La situazione è deprimente anche per i più fortunati che riescono a trovare una occupazione: una volta su due è grazie a un contratto temporaneo. La dualità del mercato del lavoro è un problema che concerne la UE in generale e che necessiterebbe delle misure decisamente più radicali; le riforme che si sono susseguite e i cui effetti si stanno ancora dispiegando sembrano non avere intaccato questo particolare problema strutturale.
Le uniche note positive vengono dalla scuola. Gli abbandoni prematuri, anche a causa di minori probabilità di trovare un impiego (che disincentivano l’abbandono scolastico) sono diminuiti sensibilmente sia in Italia che in Spagna, tuttavia i tassi rimangono quasi doppi rispetto a quelli tedeschi. C’è ancora molto da fare, soprattutto in termini di qualità dell’insegnamento affinché i giovani possano acquisire dalle scuole superiori le competenze necessarie per competere brillantemente nel mercato del lavoro o nel proseguimento degli studi.
Per quanto riguarda invece il supporto delle politiche fiscali e del mercato del lavoro, duole sottolineare come la stretta fiscale susseguente alla crisi del debito sovrano abbia impattato negativamente sul cuneo fiscale giovanile. I dati mostrano che un single senza figli con un salario pari al 67% di quello medio (definizione che più si avvicina al gruppo giovanile) ha subito un aumento di quasi due punti percentuali nella quota di fiscalità e di contributi versata allo stato, arrivando al 45% in Italia e al 37% in Spagna . Viceversa, in Germania e nella zona euro il cuneo fiscale, seppur alto, è diminuito.
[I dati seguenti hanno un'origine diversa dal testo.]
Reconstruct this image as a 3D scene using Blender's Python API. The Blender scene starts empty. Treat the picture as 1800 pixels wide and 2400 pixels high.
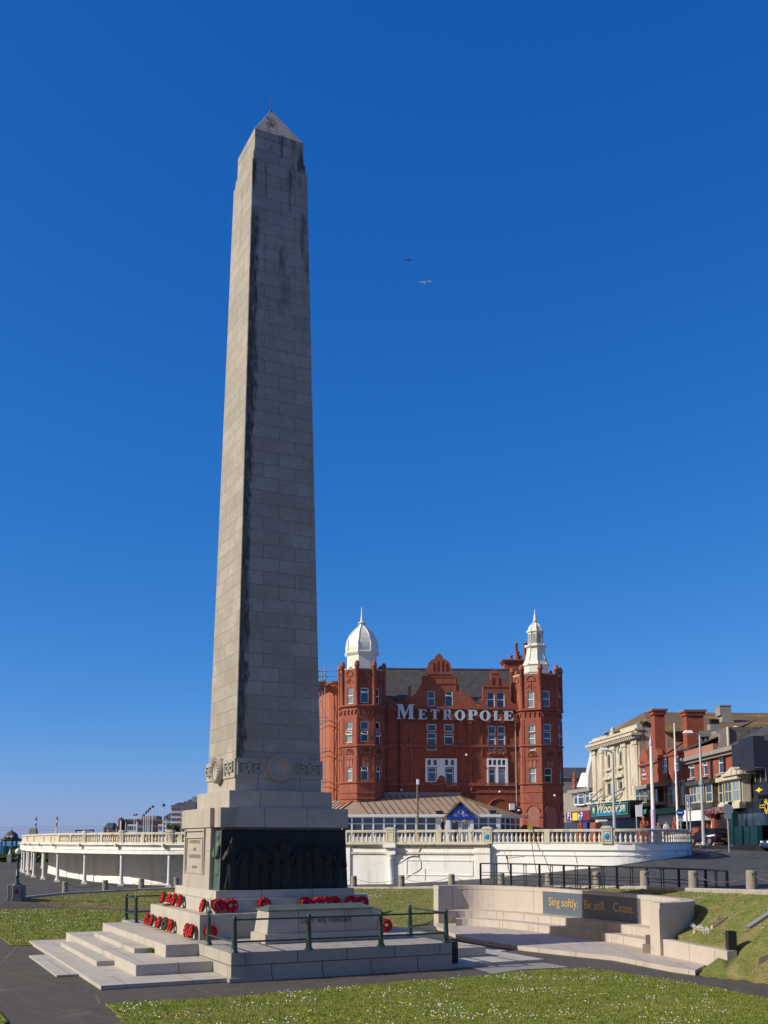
import bpy, bmesh, math, random
from mathutils import Vector, Matrix, Quaternion
from mathutils.geometry import delaunay_2d_cdt
R=math.radians; random.seed(7)
S=bpy.context.scene; COL=S.collection
# ---------------------------------------------------------------- camera, sky, sun
CAMH=3.632; PITCH=R(6.7375); FPX=2395.6; PPX=850.7; PPY=1687.7
cd=bpy.data.cameras.new('camera'); cam=bpy.data.objects.new('camera',cd); COL.objects.link(cam); S.camera=cam
cam.location=(0,0,CAMH); cam.rotation_euler=(R(90)+PITCH,0,0)
cd.sensor_fit='VERTICAL'; cd.sensor_height=36; cd.sensor_width=27; cd.lens=36*FPX/2400
cd.shift_x=(900-PPX)/2400; cd.shift_y=(PPY-1200)/2400; cd.clip_start=.5; cd.clip_end=12000
SUN=Vector((-.971,-.287,.61)).normalized()
W=bpy.data.worlds.new('World'); S.world=W; W.use_nodes=True; nt=W.node_tree
bg=nt.nodes['Background']; sky=nt.nodes.new('ShaderNodeTexSky'); sky.sky_type='NISHITA'; sky.sun_disc=False
sky.sun_elevation=math.asin(SUN.z); sky.sun_rotation=math.atan2(SUN.x,SUN.y); sky.altitude=0
sky.air_density=.85; sky.dust_density=.35; sky.ozone_density=4.0
sep=nt.nodes.new('ShaderNodeSeparateColor'); com=nt.nodes.new('ShaderNodeCombineColor'); nt.links.new(sky.outputs[0],sep.inputs[0])
SKYC=[(.235,1.7),(.975,.85),(2.74,.55)]                 # white balance and contrast of the clear sky, per channel
for i,(k,g_) in enumerate(SKYC):
    pw=nt.nodes.new('ShaderNodeMath'); pw.operation='POWER'; pw.inputs[1].default_value=g_; ml=nt.nodes.new('ShaderNodeMath'); ml.operation='MULTIPLY'; ml.inputs[1].default_value=k
    mn=nt.nodes.new('ShaderNodeMath'); mn.operation='MINIMUM'; mn.inputs[1].default_value=9; nt.links.new(sep.outputs[i],mn.inputs[0]); nt.links.new(mn.outputs[0],pw.inputs[0]); nt.links.new(pw.outputs[0],ml.inputs[0]); nt.links.new(ml.outputs[0],com.inputs[i])
# warm glow added to the sky round the sun, to warm shaded faces
geo=nt.nodes.new('ShaderNodeTexCoord'); dt=nt.nodes.new('ShaderNodeVectorMath'); dt.operation='DOT_PRODUCT'; dt.inputs[1].default_value=SUN; nt.links.new(geo.outputs['Generated'],dt.inputs[0])
mr=nt.nodes.new('ShaderNodeMapRange'); mr.interpolation_type='SMOOTHSTEP'; mr.inputs[1].default_value=.42; mr.inputs[2].default_value=.85; mr.inputs[4].default_value=1; nt.links.new(dt.outputs['Value'],mr.inputs[0])
mx=nt.nodes.new('ShaderNodeMix'); mx.data_type='RGBA'; mx.inputs[7].default_value=(4.6,3.3,1.9,1); nt.links.new(mr.outputs[0],mx.inputs[0]); nt.links.new(com.outputs[0],mx.inputs[6]); nt.links.new(mx.outputs[2],bg.inputs[0]); bg.inputs[1].default_value=.10
sd=bpy.data.lights.new('sun','SUN'); sd.energy=4.9; sd.angle=R(.53); sd.color=(1,.94,.84)
so=bpy.data.objects.new('sun',sd); COL.objects.link(so); so.rotation_euler=SUN.to_track_quat('Z','Y').to_euler()
S.view_settings.view_transform='Standard'; S.view_settings.look='None'; S.view_settings.exposure=.0; S.view_settings.gamma=1
S.cycles.max_bounces=6; S.cycles.use_denoising=True
# ---------------------------------------------------------------- photo measurements -> real planes
cp,sp=math.cos(PITCH),math.sin(PITCH)
def ray(x,y):
    a=(x-PPX)/FPX; b=(y-PPY)/FPX
    return Vector((a, cp+sp*b, sp-cp*b)) if True else None
def at(x,y,Y):                      # the point seen at (x,y) on the vertical plane Y metres away
    d=ray(x,y); t=Y/d.y; return Vector((d.x*t,Y,CAMH+d.z*t))
def atz(x,y,z):
    d=ray(x,y); t=(z-CAMH)/d.z; return Vector((d.x*t,d.y*t,z))
class Plane:                        # vertical plane through P along u (xy), n points to the viewer's side
    def __init__(s,P,u):
        s.P=Vector((P[0],P[1])); s.u=Vector((u[0],u[1])).normalized(); s.n=Vector((s.u.y,-s.u.x))
    def hit(s,x,y):
        d=ray(x,y); d2=Vector((d.x,d.y)); t=s.P.dot(s.n)/d2.dot(s.n); Q=d2*t
        return (Q-s.P).dot(s.u), CAMH+d.z*t
    def w(s,a,z,o=0):
        Q=s.P+s.u*a+s.n*o; return Vector((Q.x,Q.y,z))
# ---------------------------------------------------------------- mesh builder
class MB:
    def __init__(s): s.v=[];s.f=[];s.m=[];s.sm=[]
    def add(s,vs,fs,mi=0,smooth=False,M=None):
        b=len(s.v)
        s.v+= [M@Vector(v) for v in vs] if M is not None else [Vector(v) for v in vs]
        s.f+=[tuple(b+i for i in f) for f in fs]; s.m+=[mi]*len(fs); s.sm+=[smooth]*len(fs); return s
    def box(s,x0,x1,y0,y1,z0,z1,mi=0,M=None):
        if x0>x1:x0,x1=x1,x0
        if y0>y1:y0,y1=y1,y0
        if z0>z1:z0,z1=z1,z0
        return s.hull([(x0,y0),(x1,y0),(x1,y1),(x0,y1)],[(x0,y0),(x1,y0),(x1,y1),(x0,y1)],z0,z1,mi,M)
    def hull(s,a,b,z0,z1,mi=0,M=None,smooth=False):
        n=len(a); vs=[(p[0],p[1],z0) for p in a]+[(p[0],p[1],z1) for p in b]
        s.add(vs,[(i,(i+1)%n,n+(i+1)%n,n+i) for i in range(n)],mi,smooth,M)
        return s.add(vs,[tuple(range(n-1,-1,-1)),tuple(range(n,2*n))],mi,False,M)
    def cbox(s,cx,cy,hx,hy,z0,z1,mi=0,M=None): return s.box(cx-hx,cx+hx,cy-hy,cy+hy,z0,z1,mi,M)
    def lathe(s,prof,n=16,c=(0,0),z=0,ph=0,mi=0,smooth=True,M=None,sx=1,sy=1):
        vs=[];fs=[]
        for r,h in prof:
            for i in range(n):
                a=ph+2*math.pi*i/n; vs.append((c[0]+r*math.cos(a)*sx,c[1]+r*math.sin(a)*sy,z+h))
        for k in range(len(prof)-1):
            for i in range(n):
                j=(i+1)%n; fs.append((k*n+i,k*n+j,(k+1)*n+j,(k+1)*n+i))
        s.add(vs,fs,mi,smooth,M)
        return s.add([vs[i] for i in range(n)]+[vs[-n+i] for i in range(n)],[tuple(range(n-1,-1,-1)),tuple(range(n,2*n))],mi,False,M)
    def tube(s,pts,r,n=8,mi=0,smooth=True,r2=None,close=False):
        pts=[Vector(p) for p in pts]; vs=[];N=len(pts)
        for i,p in enumerate(pts):
            if close: t=(pts[(i+1)%N]-pts[i-1])
            else: t=(pts[min(i+1,N-1)]-pts[max(i-1,0)])
            t.normalize(); up=Vector((0,0,1)) if abs(t.z)<.95 else Vector((0,1,0))
            a=t.cross(up).normalized(); b=a.cross(t); rr=r if r2 is None else r+(r2-r)*i/max(1,N-1)
            if isinstance(r,(list,tuple)): rr=r[i]
            for k in range(n):
                an=2*math.pi*k/n+math.pi/n; vs.append(p+a*math.cos(an)*rr+b*math.sin(an)*rr)
        fs=[(i*n+k,i*n+(k+1)%n,(i+1)*n+(k+1)%n,(i+1)*n+k) for i in range(N-1) for k in range(n)]
        if close: fs+=[((N-1)*n+k,(N-1)*n+(k+1)%n,(k+1)%n,k) for k in range(n)]
        s.add(vs,fs,mi,smooth)
        if not close: s.add([vs[k] for k in range(n)]+[vs[-n+k] for k in range(n)],[tuple(range(n-1,-1,-1)),tuple(range(n,2*n))],mi)
        return s
    def prism(s,pl,out,o0,o1,mi=0):   # outline [(a,z)] on a Plane, from offset o0 to o1 towards the viewer
        n=len(out); vs=[pl.w(a,z,o0) for a,z in out]+[pl.w(a,z,o1) for a,z in out]
        return s.add(vs,[tuple(range(n-1,-1,-1)),tuple(range(n,2*n))]+[(i,(i+1)%n,n+(i+1)%n,n+i) for i in range(n)],mi)
    def pbox(s,pl,a0,a1,z0,z1,o0,o1,mi=0):
        if a0>a1:a0,a1=a1,a0
        if z0>z1:z0,z1=z1,z0
        return s.prism(pl,[(a0,z0),(a1,z0),(a1,z1),(a0,z1)],o0,o1,mi)
    def sweep(s,path,prof,mi=0,caps=True,smooth=False,close=False):
        # path: 3D points; prof: closed [(offset to the path's right side, z above path)]
        P=[Vector(p) for p in path];N=len(P);n=len(prof);vs=[]
        for i,p in enumerate(P):
            a=P[i-1] if (i>0 or close) else P[i]; b=P[(i+1)%N] if (i<N-1 or close) else P[i]
            d1=Vector((p-a).xy); d2=Vector((b-p).xy)
            if d1.length<1e-6:d1=d2
            if d2.length<1e-6:d2=d1
            d1=d1.normalized();d2=d2.normalized(); n1=Vector((d1.y,-d1.x));n2=Vector((d2.y,-d2.x)); m=(n1+n2)
            m=m/max(.3,m.length_squared/2)
            for o,z in prof: vs.append((p.x+m.x*o,p.y+m.y*o,p.z+z))
        K=N if close else N-1
        fs=[(i*n+k,((i+1)%N)*n+k,((i+1)%N)*n+(k+1)%n,i*n+(k+1)%n) for i in range(K) for k in range(n)]
        s.add(vs,fs,mi,smooth)
        if caps and not close: s.add([vs[k] for k in range(n)]+[vs[(N-1)*n+k] for k in range(n)],[tuple(range(n)),tuple(range(2*n-1,n-1,-1))],mi)
        return s
    def build(s,name,mats,parent=None,local=False,loc=None,bevel=0,recalc=True,seg=1):
        me=bpy.data.meshes.new(name); off=Vector((0,0,0))
        if parent is not None and not local:
            q=parent; 
            while q is not None: off+=Vector(q.location); q=q.parent
        if loc is not None: off=off+Vector(loc)
        me.from_pydata([v-off for v in s.v],[],s.f); me.update()
        if not isinstance(mats,(list,tuple)): mats=[mats]
        for m in mats: me.materials.append(m)
        me.polygons.foreach_set('material_index',s.m); me.polygons.foreach_set('use_smooth',s.sm)
        if recalc:
            bm=bmesh.new(); bm.from_mesh(me); bmesh.ops.recalc_face_normals(bm,faces=bm.faces); bm.to_mesh(me); bm.free()
        uvbox(me,off)
        o=bpy.data.objects.new(name,me); COL.objects.link(o)
        if parent is not None: o.parent=parent
        if loc is not None: o.location=loc
        if bevel:
            md=o.modifiers.new('bevel','BEVEL'); md.width=bevel; md.segments=seg; md.limit_method='ANGLE'; md.angle_limit=R(40)
        return o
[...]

Questo è purtroppo uno dei tanti costi pagati nel periodo di crisi, gestito prettamente dal lato delle entrate.
La protezione dei giovani disoccupati in caso di perdita del lavoro è un altro tasto dolente per l’Italia ed è soggetta al noto problema della mancanza di sistematicità nel nostro paese. Infatti, se i tassi di copertura nei momenti iniziali della fase di disoccupazione sono vicini alla media dell’area euro, la copertura per i disoccupati di lungo periodo è inesistente. Questa è una peculiarità tutta italiana che la riforma Fornero non sembra avere affrontato in maniera convincente. È certamente vero una eccessiva generosità del sistema di sussidi alla disoccupazione disincentiva la ricerca attiva di un lavoro, tuttavia un vasto numero di studi mostra che una copertura ben disegnata abbinata a servizi pubblici attivi per l’impiego strutturati correttamente possano migliorare il “matching” lavoratore-impresa, con effetti positivi su salari e produttività.
Sono proprio le spese in politiche attive (organizzazione dei servizi per l’impiego, formazione, incentivi per l’impiego e per start-up) una delle maggiori criticità del sistema italiano. La spesa attiva, che dovrebbe essere anti-ciclica, è paradossalmente diminuita durante la crisi. Un maggiore numero di disoccupati da gestire richiede un maggior numero di risorse per i servizi pubblici all’impiego: nel 2011 mentre il tasso di disoccupazione varcava la soglia dell’8%, l’Italia spendeva un misero 0,34% di Pil per le politiche attive – contro lo 0,8% della Germania (con disoccupazione relativamente più bassa) e quasi l’1% della Spagna. È qui che c’è da migliorare e di molto per avvicinarci alle best practice dei paesi dell’Europa settentrionale.